As for me i became a better Muslim and i -Al Hamdo Lillah- read Qur'an everyday and pray before i sleep and pray the five prayers at it's time and i feel so sad when i sleep without reading Qur'an or praying to Allah, and as for him he stopped his bad habit and became stronger and focusing more in his Deen (religion) and do charity things to help people
we actually not at the same age which is the most weird thing as he is up to 40 and i am 15 but we feel like we are 1 person and when we feel weak we remember Allah and we remember each others and how sad or upset would be the other man so we say "NO I LOVE ALLAH-SWT- AND HIS PROPHET MUHAMMED-SAS- AND MY FRIEND MORE THAN ANY EVIL THOUGHT OR ACT"

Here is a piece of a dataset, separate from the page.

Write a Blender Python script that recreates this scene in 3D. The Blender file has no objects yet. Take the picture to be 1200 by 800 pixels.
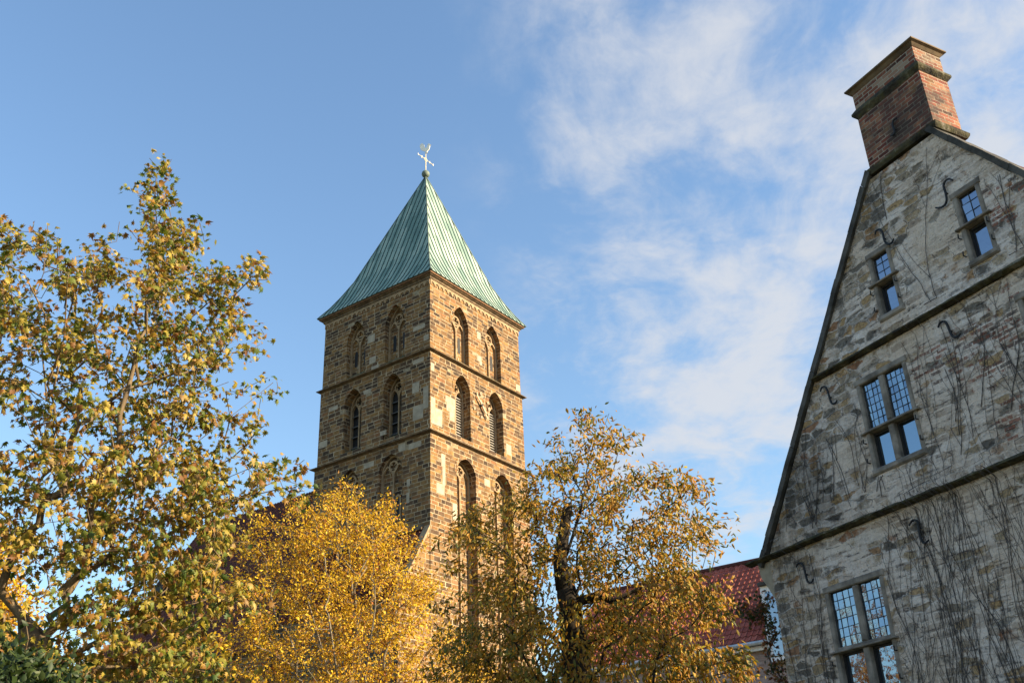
import bpy, bmesh, math, random
import numpy as np
from mathutils import Vector, Matrix, noise as mnoise

rad = math.radians
# ------------------------------------------------------------------ camera
scene = bpy.context.scene
COL = scene.collection
CAM_H = 1.6
FPX = 1203.65
pitch, roll = 0.48091477, -0.04192731
fw = Vector((0, math.cos(pitch), math.sin(pitch)))
r0 = Vector((1, 0, 0)); u0 = r0.cross(fw)
RT = math.cos(roll) * r0 + math.sin(roll) * u0
UP = -math.sin(roll) * r0 + math.cos(roll) * u0
cd = bpy.data.cameras.new('camera')
cam = bpy.data.objects.new('camera', cd); COL.objects.link(cam)
cd.sensor_width = 36; cd.lens = FPX / 1200 * 36
cd.clip_start = 0.1; cd.clip_end = 5000
m = Matrix.Identity(4)
for i in range(3):
    m[i][0] = RT[i]; m[i][1] = UP[i]; m[i][2] = -fw[i]
m[2][3] = CAM_H
cam.matrix_world = m
scene.camera = cam
scene.render.resolution_x = 1024; scene.render.resolution_y = 682

# ------------------------------------------------------------------ light
SUN_AZ, SUN_EL = 105.0, 23.0          # azimuth clockwise from the view axis (+Y)
SUN_STRENGTH = 5.0
EXPOSURE = 1.45
SKY_STRENGTH = 0.096
scene.view_settings.view_transform = 'Standard'
scene.view_settings.look = 'None'
scene.view_settings.gamma = 1
scene.view_settings.use_curve_mapping = False
scene.view_settings.exposure = EXPOSURE
sd = bpy.data.lights.new('sun', 'SUN'); sd.energy = SUN_STRENGTH; sd.angle = rad(0.5); sd.color = (1.0, 0.815, 0.55)
sun = bpy.data.objects.new('sun', sd); COL.objects.link(sun)
sv = Vector((math.sin(rad(SUN_AZ)) * math.cos(rad(SUN_EL)), math.cos(rad(SUN_AZ)) * math.cos(rad(SUN_EL)), math.sin(rad(SUN_EL))))
sun.rotation_euler = sv.to_track_quat('Z', 'Y').to_euler()
sun.location = sv * 200


class NT:
    """small helper for node trees"""
    def __init__(s, tree): s.t = tree
    def n(s, kind, ins=None, **props):
        nd = s.t.nodes.new(kind)
        for k, v in props.items(): setattr(nd, k, v)
        for k, v in (ins or {}).items():
            sock = nd.inputs[k]
            if isinstance(v, bpy.types.NodeSocket): s.t.links.new(v, sock)
            elif isinstance(v, bpy.types.Node): s.t.links.new(v.outputs[0], sock)
            else: sock.default_value = v
        return nd
    def math(s, op, a, b=0.0, clamp=False):
        return s.n('ShaderNodeMath', {0: a, 1: b}, operation=op, use_clamp=clamp).outputs[0]
    def mapr(s, v, a, b, c=0.0, d=1.0, smooth=True):
        nd = s.n('ShaderNodeMapRange', {'Value': v, 'From Min': a, 'From Max': b, 'To Min': c, 'To Max': d})
        nd.interpolation_type = 'SMOOTHSTEP' if smooth else 'LINEAR'
        return nd.outputs[0]
    def mix(s, f, a, b, blend='MIX'):
        nd = s.n('ShaderNodeMix', data_type='RGBA', blend_type=blend)
        for idx, v in ((0, f), (6, a), (7, b)):
            if isinstance(v, bpy.types.NodeSocket): s.t.links.new(v, nd.inputs[idx])
            elif idx and not hasattr(v, 'bl_idname'): nd.inputs[idx].default_value = tuple(v) + ((1,) if len(v) == 3 else ())
            else: nd.inputs[idx].default_value = v
        return nd.outputs[2]
    def ramp(s, fac, stops, const=False):
        nd = s.n('ShaderNodeValToRGB', {'Fac': fac}); cr = nd.color_ramp
        if const: cr.interpolation = 'CONSTANT'
        while len(cr.elements) < len(stops): cr.elements.new(0.5)
        for e, (p, c) in zip(cr.elements, stops):
            e.position = p; e.color = tuple(c) + (1,)
        return nd.outputs[0]
    def noise(s, vec, scale, detail=4, rough=0.55, dist=0.0, dim='3D'):
        nd = s.n('ShaderNodeTexNoise', {'Scale': scale, 'Detail': detail, 'Roughness': rough, 'Distortion': dist}, noise_dimensions=dim)
        if vec is not None: s.t.links.new(vec, nd.inputs['Vector'])
        return nd.outputs['Fac']
    def comb(s, x, y, z=0.0):
        return s.n('ShaderNodeCombineXYZ', {0: x, 1: y, 2: z}).outputs[0]
    def sep(s, v):
        return s.n('ShaderNodeSeparateXYZ', {0: v}).outputs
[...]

we became best friends and more than brothers to each other and we can't spend a day without seeing each other by chatting as we are in different continents which is hard for us both as we like dieing to see each other face to face and to hug each other to hug the person who helped you to be strong to be a Muslim a real one not a Muslim by name
we actually love each other and that's leads us to make Duaa (asking from Allah) for the other before ourselves
i wanted to put my story so other people who are like me can find someone who helps them not take them to the hell,
to start be self controlled not controlled by shaytan (satan), to Love Allah and his beloved prophet Muhammad more than himself, to remember that he isn't alone at anytime even if he is in a cave in an island in the middle of the ocean, and to feel what is Islam and how beautiful it is when it full your heart and make you feel happy all the time
And that was my story
i just want to say
Glory be to Allah and praise be to Him to the number of His creation and to the extent of His pleasure and to the extent of the weight of His Throne and to the extent of ink used in recording words for His Praise.
May Allah grant us all with his Heaven and give us the chance to see the great prophets and to see his (Allah's) face.